Announcing the summit on Friday, Trump said that "there'll be some swapping of territories to the betterment of both" Ukraine and Russia, without providing further details.
"Ukrainians will not give their land to the occupier," Zelensky said on social media hours later.
"Any decisions against us, any decisions without Ukraine, are also decisions against peace. They will achieve nothing," he said, adding that the war "cannot be ended without us, without Ukraine".
Three rounds of negotiations between Russia and Ukraine this year have failed to bear fruit, and it remains unclear whether a summit would bring peace any closer.
Tens of thousands of people have been killed since Russia launched its full-scale invasion of Ukraine in February 2022, with millions forced to flee their homes.
Putin has resisted multiple calls from the United States, Europe and Kyiv for a ceasefire.

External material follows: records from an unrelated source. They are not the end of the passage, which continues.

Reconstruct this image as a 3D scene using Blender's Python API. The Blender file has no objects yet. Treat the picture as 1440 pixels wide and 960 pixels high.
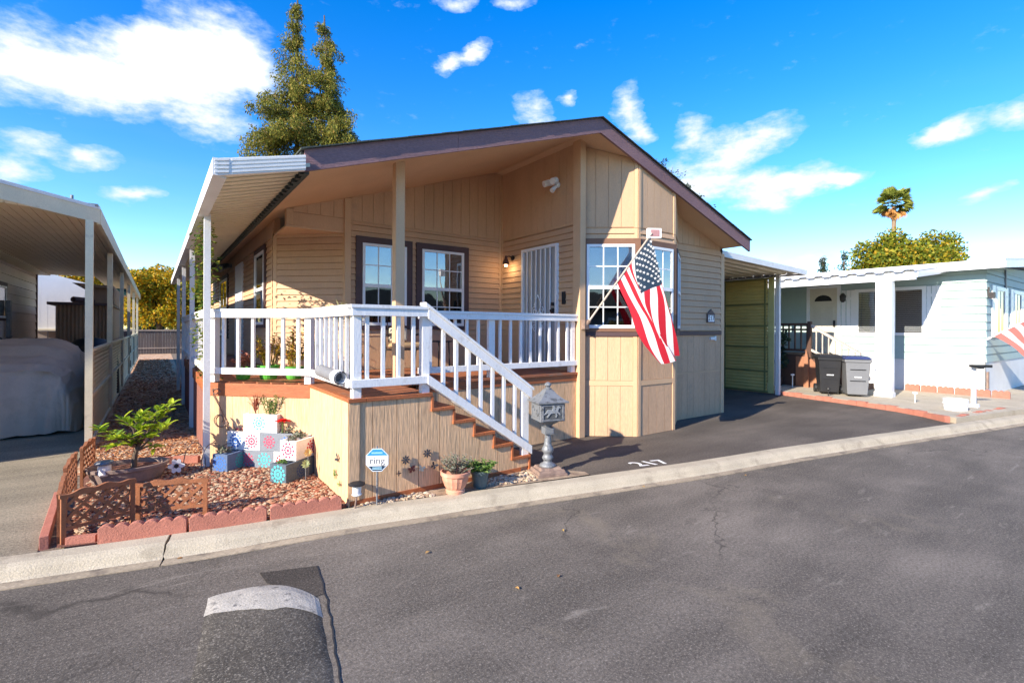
import bpy, math, random
import numpy as np
from mathutils import Vector, Matrix, noise as mnoise
random.seed(7); rng = np.random.default_rng(11)
S = bpy.context.scene
COL = S.collection
PI = math.pi
H = 1.85

# ------------------------------------------------------------------ helpers
def lin(h):
    h = h.lstrip('#'); r = []
    for i in (0, 2, 4):
        v = int(h[i:i+2], 16)/255
        r.append(v/12.92 if v <= .04045 else ((v+.055)/1.055)**2.4)
    return (*r, 1)

class MB:
    def __init__(s): s.v = []; s.f = []; s.m = []
    def add(s, vs, fs, mi=0):
        o = len(s.v); s.v.extend([tuple(map(float, v)) for v in vs])
        for f in fs: s.f.append(tuple(i+o for i in f)); s.m.append(mi)
        return s
    def box(s, x0, y0, z0, x1, y1, z1, mi=0):
        return s.hexa([(x0,y0,z0),(x1,y0,z0),(x1,y1,z0),(x0,y1,z0)], [(x0,y0,z1),(x1,y0,z1),(x1,y1,z1),(x0,y1,z1)], mi)
    def hexa(s, a, b, mi=0):
        return s.add(list(a)+list(b), [(3,2,1,0),(4,5,6,7),(0,1,5,4),(1,2,6,5),(2,3,7,6),(3,0,4,7)], mi)
    def fb(s, fr, u0, u1, o0, o1, z0, z1, mi=0):
        p = lambda u, o, z: fr(u, o, z)
        return s.hexa([p(u0,o1,z0),p(u1,o1,z0),p(u1,o0,z0),p(u0,o0,z0)], [p(u0,o1,z1),p(u1,o1,z1),p(u1,o0,z1),p(u0,o0,z1)], mi)
    def prism(s, poly, ext, mi=0):
        n = len(poly); e = Vector(ext)
        vs = [Vector(p) for p in poly]; vs += [p+e for p in vs]
        fs = [tuple(range(n)), tuple(range(2*n-1, n-1, -1))]
        fs += [(i, i+n, (i+1) % n+n, (i+1) % n) for i in range(n)]
        return s.add(vs, fs, mi)
    def bar(s, p, q, w, h, up=(0,0,1), mi=0):
        p = Vector(p); q = Vector(q); d = (q-p).normalized(); up = Vector(up)
        sd = d.cross(up)
        if sd.length < 1e-4: sd = d.cross(Vector((1,0,0)))
        sd.normalize(); uv = sd.cross(d).normalized()
        a = [p+sd*x*w/2+uv*y*h/2 for x, y in ((-1,-1),(1,-1),(1,1),(-1,1))]
        b = [v+(q-p) for v in a]
        return s.hexa(a, b, mi)
    def tube(s, pts, r, n=8, mi=0, cap=True):
        pts = [Vector(p) for p in pts]; m = len(pts)
        rs = r if isinstance(r, (list, tuple)) else [r]*m
        ref = Vector((0,0,1)); vs = []; fs = []
        for i, p in enumerate(pts):
            d = (pts[min(i+1, m-1)]-pts[max(i-1, 0)])
            d = d.normalized() if d.length > 1e-9 else Vector((0,0,1))
            if abs(d.dot(ref)) > .95: rf = Vector((1,0,0))
            else: rf = ref
            a = d.cross(rf).normalized(); b = d.cross(a)
            for k in range(n):
                t = 2*PI*k/n; vs.append(p+(a*math.cos(t)+b*math.sin(t))*rs[i])
        for i in range(m-1):
            for k in range(n):
                fs.append((i*n+k, i*n+(k+1) % n, (i+1)*n+(k+1) % n, (i+1)*n+k))
        if cap: fs += [tuple(range(n-1, -1, -1)), tuple(range((m-1)*n, m*n))]
        return s.add(vs, fs, mi)
    def lathe(s, c, prof, n=20, mi=0, sx=1, sy=1, rot=0):
        vs = []; fs = []; m = len(prof)
        for r, z in prof:
            for k in range(n):
                t = 2*PI*k/n+rot; vs.append((c[0]+r*sx*math.cos(t), c[1]+r*sy*math.sin(t), c[2]+z))
        for i in range(m-1):
            for k in range(n): fs.append((i*n+k, i*n+(k+1) % n, (i+1)*n+(k+1) % n, (i+1)*n+k))
        fs += [tuple(range(n-1, -1, -1)), tuple(range((m-1)*n, m*n))]
        return s.add(vs, fs, mi)

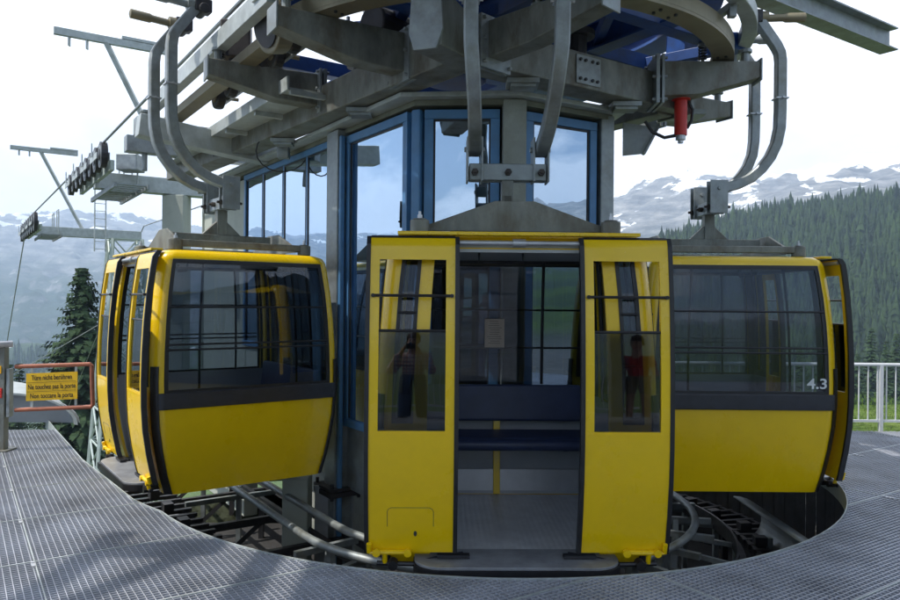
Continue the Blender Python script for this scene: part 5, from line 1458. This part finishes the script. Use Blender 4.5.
def person(loc, rz, label, shirt, legs, shorts, folded):
    root = empty('person', loc, rz); tag(root, label, 'person')
    # faces +Y
    pel = (0, 0, .95, (.15, .11)); torso = [pel, (0, 0, 1.08, (.135, .10)), (0, .01, 1.25, (.15, .11)), (0, 0, 1.38, (.13, .10)), (0, -.01, 1.47, .058), (0, .015, 1.54, .062), (0, .025, 1.60, (.078, .092)), (0, .02, 1.67, (.074, .09)), (0, .01, 1.715, (.045, .055))]
    ch = [torso]; sh = [[(0, 0, .93, (.165, .125)), (0, 0, 1.08, (.152, .117)), (0, .01, 1.25, (.168, .127)), (0, 0, 1.39, (.145, .112)), (0, -.01, 1.455, .07)]]
    tr = [[(0, 0, .98, (.165, .122)), (0, 0, .92, (.165, .125))]]
    for s in (-1, 1):
        leg = [pel, (s * .095, 0, .86, .088), (s * .10, .015, .52, .060), (s * .105, 0, .30, .052), (s * .11, -.015, .09, .038), (s * .115, .05, .045, .038), (s * .125, .15, .030, .026)]
        ch.append(leg)
        lo = .55 if shorts else .10
        tr.append([(0, 0, .92, (.165, .125)), (s * .098, 0, .84, .105), (s * .102, .015, .54, .092)] + ([] if shorts else [(s * .106, 0, .30, .082), (s * .11, -.01, .10, .076)]))
        shd = (s * .175, -.005, 1.41, .052)
        if folded: el = (s * .29, .13, 1.19, .040); wr = (s * .13, .25, 1.44, .028); hd = (s * .095, .235, 1.50, (.030, .020))
        else: el = (s * .255, -.02, 1.13, .040); wr = (s * .25, .10, .90, .027); hd = (s * .245, .125, .83, (.020, .034))
        ch.append([torso[3], shd, el, wr, hd])
        sh.append([(0, 0, 1.39, (.145, .112)), (s * .178, -.005, 1.412, .066), (s * .222, .02, 1.28, .058)] + ([(el[0], el[1], el[2], .068), (wr[0], wr[1], wr[2], .052)] if folded else []))
        h = V(*hd[:3]); d = (h - V(*wr[:3])).normalized(); sd = V(0, 1, 0)
        cv_ = V(-s, 0, 0)
        for k, ln in enumerate((.066, .075, .070, .055)):
            o_ = sd * (.027 - .018 * k)
            p1 = h + d * .035 + o_; p2 = p1 + d * ln * .5 + cv_ * .006; p3 = p2 + d * ln * .35 + cv_ * .022
            ch.append([hd, (*p1, .0095), (*p2, .0085), (*p3, .0075)])
        p1 = h + sd * .034 - d * .01 + cv_ * .004; p2 = p1 + sd * .022 + d * .028 + cv_ * .008
        ch.append([hd, (*p1, .011), (*p2, .0085)])
    # face: nose, brow, ears grown from the head
    hp = torso[6]
    ch.append([hp, (0, .115, 1.595, .020), (0, .135, 1.582, .013)]); ch.append([torso[5], (0, .075, 1.535, .030)])
    for s in (-1, 1): ch.append([hp, (s * .083, .015, 1.60, .016), (s * .090, .008, 1.615, .010)])
    b_ = skin('body', ch, 'skin', root)
    skin('shirt', sh, shirt, root); skin('shorts' if shorts else 'trousers', tr, legs, root)
    m_ = MB()
    for s in (-1, 1): m_.tube([(s * .030, .112, 1.622), (s * .030, .119, 1.622)], .010, 10)
    m_.build('eyes', 'ink', b_)
    m_ = MB(); m_.bar((-.022, .112, 1.557), (.022, .112, 1.557), .006, .006); m_.build('mouth', 'red_cloth', b_)
    vs = []; fs = []
    for i in range(9):
        ph = math.pi * .5 * i / 8
        for j in range(20):
            a = 2 * math.pi * j / 20; lo = .0 if math.sin(a) > .2 else -.05
            vs.append((.098 * math.cos(a) * math.cos(ph), .005 + .112 * math.sin(a) * math.cos(ph), 1.645 + .105 * math.sin(ph) + (lo if i < 2 else 0)))
    fs = [(i * 20 + j, i * 20 + (j + 1) % 20, (i + 1) * 20 + (j + 1) % 20, (i + 1) * 20 + j) for i in range(8) for j in range(20)]
    MB().add(vs, fs).build('hair', 'hair', root, smooth=True)
    for s in (-1, 1):
        m_ = MB(); m_.box((s * .118, .045, .035), (.095, .27, .07)); m_.box((s * .115, -.03, .09), (.085, .11, .06)); m_.build('shoe', 'shoe', root, bevel=.025, seg=3)
    return root
person((-.30, -.75, .002), R(8), 'person in plaid shirt and jeans raising a small camera, mirrored in left door pane', 'plaid', 'denim', False, True)
person((2.80, -1.2, .002), R(38), 'person in a red shirt and beige shorts, mirrored in the right door pane', 'red_cloth', 'khaki', True, False)

hc_ = empty('handheld_camera', (-.335, -.505, 1.535), R(8)); tag(hc_, 'small black camera held up by the person in the plaid shirt', 'camera')
m_ = MB(); m_.box((0, 0, 0), (.115, .045, .07)); m_.box((0, 0, .042), (.045, .04, .016)); m_.build('camera_body', 'rubber', hc_, bevel=.006)
m_ = MB(); m_.cyl((0, .022, 0), (0, .07, 0), .026, 20); m_.build('lens', 'dark_iron', hc_, bevel=.003)
# ================================================================== HAZE
m = bpy.data.materials.new('haze'); m.use_nodes = True; N = m.node_tree.nodes; L = m.node_tree.links; N.clear()
o_ = N.new('ShaderNodeOutputMaterial'); pv = N.new('ShaderNodeVolumePrincipled')
pv.inputs['Color'].default_value = (0.60, 0.76, 1.0, 1); pv.inputs['Density'].default_value = 0.00024; pv.inputs['Anisotropy'].default_value = 0.25
L.new(pv.outputs[0], o_.inputs['Volume'])
b_ = MB(); b_.box((0, 0, 230), (8900, 8900, 1300)); hz = b_.build('haze', m); tag(hz, kind='stuff')
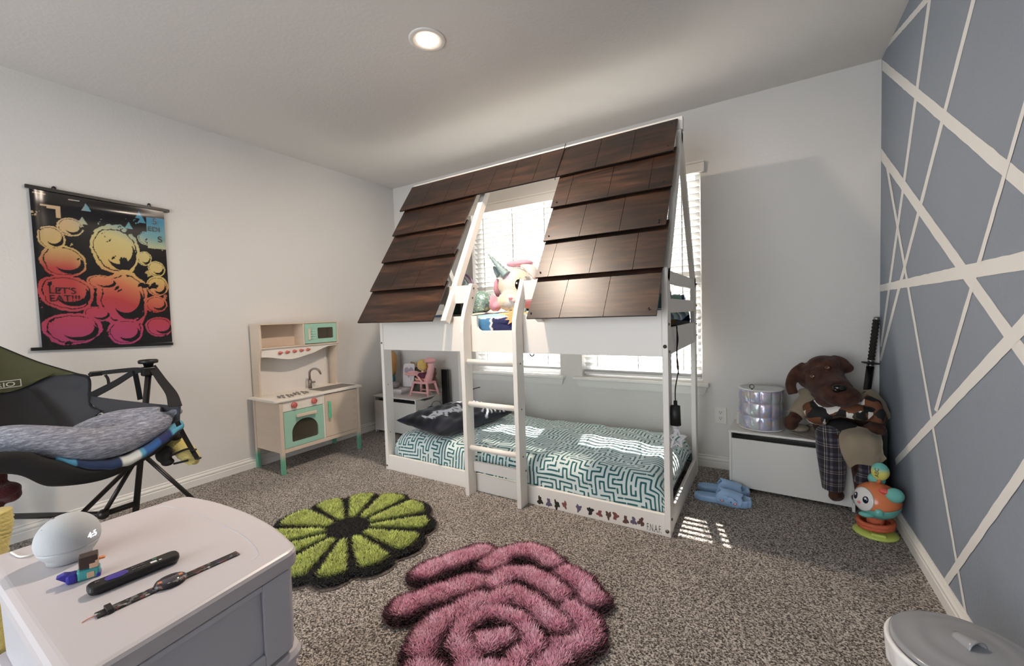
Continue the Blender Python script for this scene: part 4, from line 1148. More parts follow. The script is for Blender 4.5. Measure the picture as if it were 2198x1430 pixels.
backing('backing', rug, local_field(pink_field, -0.87, 1.25), (-0.48, 0.48, -0.48, 0.48), 1.09, mat('rug_edge_pink', (176, 140, 134), rough=0.9))

GC = (-1.836, 1.31); GAPS = sorted([math.radians(a) for a in (208, 173, 145, 117, 85, 50, 24, -6+0, -34, -59, -91+0, -121)])
def green_field(X, Y):
    X = np.asarray(X, float)-GC[0]; Y = np.asarray(Y, float)-GC[1]
    r = np.hypot(X, Y); a = np.arctan2(Y, X)
    g = np.array([math.atan2(math.sin(q), math.cos(q)) for q in GAPS])
    diff = np.abs((a[..., None]-g+np.pi) % (2*np.pi)-np.pi); dm = diff.min(-1)          # angle to nearest gap
    d2 = np.sort(diff, -1); half = (d2[..., 0]+d2[..., 1])/2
    frac = dm/np.maximum(half, 0.05)                                                      # 0 at gap, 1 mid-petal
    R = 0.445-0.042*(1-np.clip(frac, 0, 1))**2.2
    t = r/R
    side = r*np.sin(np.minimum(dm, 1.2))                                                  # metres from the gap ray
    gapw = 0.012+0.012*smoothstep(0.15, 0.42, r)
    e1 = smoothstep(gapw, gapw+0.014, side); e2 = 1-smoothstep(R-0.052, R-0.036, r); e3 = smoothstep(0.105, 0.125, r)
    m = (e1*e2*e3)[..., None]
    n = (0.5+0.5*np.sin(X*45+np.sin(Y*33)*2)*np.sin(Y*39))[..., None]
    green = np.array([0.44, 0.50, 0.14])*(0.85+0.3*n); blk = np.array([0.010, 0.009, 0.008])
    col = green*m+blk*(1-m)
    h = 0.013+0.011*m[..., 0]
    return t, h*np.sqrt(np.clip((1.02-t)*9, 0.1, 1)), col
rug2 = thing('flower_rug', 'green and black shaggy citrus-slice flower rug', 'rug', (GC[0], GC[1], 0.0))
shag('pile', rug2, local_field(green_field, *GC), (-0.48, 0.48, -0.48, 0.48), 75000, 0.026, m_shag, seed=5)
backing('backing', rug2, local_field(green_field, *GC), (-0.5, 0.5, -0.5, 0.5), 1.045, mat('rug_edge_grey', (96, 86, 80), rough=0.9))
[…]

Zelensky said Kyiv was "ready for real decisions that can bring peace" but said it should be a "dignified peace", without giving details.
The former KGB officer in power in Russia for over 25 years has also ruled out holding talks with Zelensky at this stage.
Ukraine's leader has been pushing to make it a three-way summit and has frequently said meeting Putin is the only way to make progress towards peace.
- Far away from war -
The summit in Alaska, which Russia sold to the United States in 1867, would be the first between sitting US and Russian presidents since Joe Biden met Putin in Geneva in June 2021. This was just nine months before Moscow sent troops to Ukraine.
Zelensky said of the location that it is "very far away from this war, which is raging on our land, against our people".
The Kremlin said the choice was "logical" because the state close to the Arctic is on the border between the two countries, and this is where their "economic interests intersect".
Moscow has also invited Trump to pay a reciprocal visit to Russia later.
Trump and Putin last sat together in 2019 at a G20 summit meeting in Japan during Trump's first term. They have spoken by telephone several times since January.
On Friday, Putin held a round of calls with allies, including China and India, in a diplomatic flurry ahead of the summit with Trump, who has spent his first months in office trying to broker peace in Ukraine without making a breakthrough.
The US president has earlier imposed an additional tariff on India for buying Russia's oil in a bid to nudge Moscow into talks. He also threatened to impose a similar tax on China, but so far has refrained from doing so.
Away from the talks, across the more than 1,000-kilometre (600-mile) frontline, Russia and Ukraine continued pouring dozens of drones on each other in an overnight exchange of attacks on Saturday.
As a result of that, a bus carrying civilians was hit in Ukraine's frontline city of Kherson, killing two people and wounding six.